Des mots entrés dans le dico
Le rap, les clips et l’école ont permis à ces néologismes de sortir de la cité. Si bouffon et rebeu ont
déjà gagné leur place dans le Larousse, il y a fort à parier que
d’autres expressions à découvrir dans ce petit livre, qui s’achève sur
un quizz pour tester votre bilinguisme, viendront garnir la langue
française homologuée. Et ainsi perdre son rôle de marqueur social. « A
partir des années 1980, une identité linguistique s’est cristallisée
dans les grands ensembles, explique Philippe Blanchet, professeur de
sociolinguistique. Aucune politique de la ville n’a changé cette
ségrégation. Les jeunes vivent toujours en relégation aussi bien
géographique qu’économique. Pour marquer leur distinction identitaire
et pour répondre à un besoin, ils ont créé un lexique pittoresque et
intéressant. »
Une langue pour montrer sa différence
La fécondité de cette langue s’explique donc par ce besoin de
renouvellement de mots dont le rôle était de marquer sa différence par
rapport au reste de la société. « La fonction cryptique est la base de
la création de tout argot, puisqu’il est créé pour que les gens qui
n’appartiennent pas à cette communauté ne le comprennent pas. Mais il y a
aussi une question de génération.
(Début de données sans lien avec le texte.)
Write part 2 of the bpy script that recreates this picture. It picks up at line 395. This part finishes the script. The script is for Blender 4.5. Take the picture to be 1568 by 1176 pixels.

Ces jeunes des banlieues inventent
des expressions pour montrer qu’ils ne sont pas des vieux. » Pourtant,
certains mots répertoriés ont des racines très anciennes. « Ainsi le mot
bled était déjà utilisé au XIXe siècle, au moment de la colonisation.
De même, on retrouve le mot darons (parents) dans les romans noirs des
années 1950 et pourrait avoir été inventé par la pègre parisienne de
l’époque. » Vincent Mongaillard cite aussi blaz, un mot qui vient du rap
mais surtout un descendant de blason, qui définissait les emblèmes des familles nobles au XIXe.
Cette petite grammaire des cités instructive devrait être rapidement
obsolète, étant donné le renouvellement perpétuel de cette langue fort
vivante.
* 2,99€. Le petit livre de la tchatche, Vincent Mongaillard, First Editions, mai 2013.